Pijany dróżnik trafił do aresztu
Szybka reakcja kierownika pociągu oraz policji zapobiegła tragedii, jaka mogła się wydarzyć na przejeździe kolejowym przy ulicy Wienieckiej. Pijany dróżnik, który „zapomniał” opuścić szlaban trafił do aresztu.
Tuż po godzinie 4.00 kierownik pociągu relacji Kołobrzeg-Kraków powiadomił włocławskich policjantów o niezamkniętym przejeździe kolejowym przy ulicy Wienieckiej. Z relacji obsługi pociągu wynikało, że podczas dojeżdżania do przejazdu maszynista na torach zauważył przejeżdżający autobus komunikacji miejskiej i brak zamkniętych rogatek.
Policjanci natychmiast udali się na wskazany przejazd kolejowy i niestety potwierdzili te informacje. Przejazd był niezamknięty a dróżnik… pijany - miał prawie 0,8 promila alkoholu w organizmie. Funkcjonariusze natychmiast powiadomili o zaistniałej sytuacji przełożonego dróżnika, który skierował do pracy zmiennika.

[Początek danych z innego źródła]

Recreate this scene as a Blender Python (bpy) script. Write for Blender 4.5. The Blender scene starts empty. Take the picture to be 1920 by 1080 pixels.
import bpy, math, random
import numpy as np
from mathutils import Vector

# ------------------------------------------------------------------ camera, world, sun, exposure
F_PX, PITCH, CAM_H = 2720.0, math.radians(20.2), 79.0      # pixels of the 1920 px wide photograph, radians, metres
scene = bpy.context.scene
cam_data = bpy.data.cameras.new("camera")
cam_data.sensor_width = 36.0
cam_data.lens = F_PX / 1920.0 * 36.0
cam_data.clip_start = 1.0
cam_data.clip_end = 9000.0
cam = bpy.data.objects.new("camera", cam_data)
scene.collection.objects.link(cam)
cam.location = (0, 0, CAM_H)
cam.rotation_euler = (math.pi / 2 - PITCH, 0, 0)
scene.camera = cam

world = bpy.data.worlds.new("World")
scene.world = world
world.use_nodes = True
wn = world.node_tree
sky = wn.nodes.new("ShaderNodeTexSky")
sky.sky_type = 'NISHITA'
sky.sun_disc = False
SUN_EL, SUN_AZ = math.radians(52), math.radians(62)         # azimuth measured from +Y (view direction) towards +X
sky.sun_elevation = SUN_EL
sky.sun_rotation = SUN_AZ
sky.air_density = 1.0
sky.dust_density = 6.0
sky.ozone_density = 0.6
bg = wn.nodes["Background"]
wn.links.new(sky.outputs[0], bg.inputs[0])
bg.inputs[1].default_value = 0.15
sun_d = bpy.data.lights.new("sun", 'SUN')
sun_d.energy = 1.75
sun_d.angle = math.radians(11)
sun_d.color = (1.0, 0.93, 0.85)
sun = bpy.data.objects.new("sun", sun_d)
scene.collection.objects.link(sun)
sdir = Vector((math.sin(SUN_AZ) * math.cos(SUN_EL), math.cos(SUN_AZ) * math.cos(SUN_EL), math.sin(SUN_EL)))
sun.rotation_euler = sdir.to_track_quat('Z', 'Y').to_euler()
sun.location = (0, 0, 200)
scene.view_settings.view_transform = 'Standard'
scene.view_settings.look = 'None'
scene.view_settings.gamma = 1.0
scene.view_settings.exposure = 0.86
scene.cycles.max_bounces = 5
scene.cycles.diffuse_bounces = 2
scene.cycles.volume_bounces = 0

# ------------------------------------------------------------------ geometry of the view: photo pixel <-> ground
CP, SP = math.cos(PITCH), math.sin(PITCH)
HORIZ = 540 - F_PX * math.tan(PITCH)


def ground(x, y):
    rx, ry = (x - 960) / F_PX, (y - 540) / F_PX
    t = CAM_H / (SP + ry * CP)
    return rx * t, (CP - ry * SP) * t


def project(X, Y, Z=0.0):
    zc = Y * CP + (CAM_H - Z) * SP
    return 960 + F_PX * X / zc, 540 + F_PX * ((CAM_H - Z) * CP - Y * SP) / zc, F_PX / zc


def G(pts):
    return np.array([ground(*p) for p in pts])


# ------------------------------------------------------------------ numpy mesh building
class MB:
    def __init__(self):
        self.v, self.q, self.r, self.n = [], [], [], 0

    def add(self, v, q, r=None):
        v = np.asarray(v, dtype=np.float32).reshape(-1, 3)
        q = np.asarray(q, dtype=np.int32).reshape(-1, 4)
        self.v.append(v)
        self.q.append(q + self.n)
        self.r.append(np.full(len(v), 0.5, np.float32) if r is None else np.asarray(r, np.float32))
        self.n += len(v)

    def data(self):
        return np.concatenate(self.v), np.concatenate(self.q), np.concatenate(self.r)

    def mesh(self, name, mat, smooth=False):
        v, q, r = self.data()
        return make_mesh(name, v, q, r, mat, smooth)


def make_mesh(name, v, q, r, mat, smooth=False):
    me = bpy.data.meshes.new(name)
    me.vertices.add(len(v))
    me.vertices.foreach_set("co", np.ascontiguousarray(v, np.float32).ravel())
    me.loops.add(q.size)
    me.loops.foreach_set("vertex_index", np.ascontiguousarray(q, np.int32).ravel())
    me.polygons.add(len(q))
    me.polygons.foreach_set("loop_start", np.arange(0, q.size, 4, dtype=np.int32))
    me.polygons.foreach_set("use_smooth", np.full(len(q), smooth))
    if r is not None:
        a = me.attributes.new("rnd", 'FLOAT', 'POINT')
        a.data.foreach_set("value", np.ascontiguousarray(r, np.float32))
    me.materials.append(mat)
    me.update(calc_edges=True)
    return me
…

59-latek trafił do policyjnego aresztu. Po wytrzeźwieniu odpowie za pełnienie obowiązków związanych z zapewnieniem bezpieczeństwa ruchu pojazdów mechanicznych w stanie nietrzeźwości oraz za sprowadzenia zagrożenia bezpieczeństwa w ruchu. Grozi mu kara od trzech miesięcy do pięciu lat pozbawienia wolności.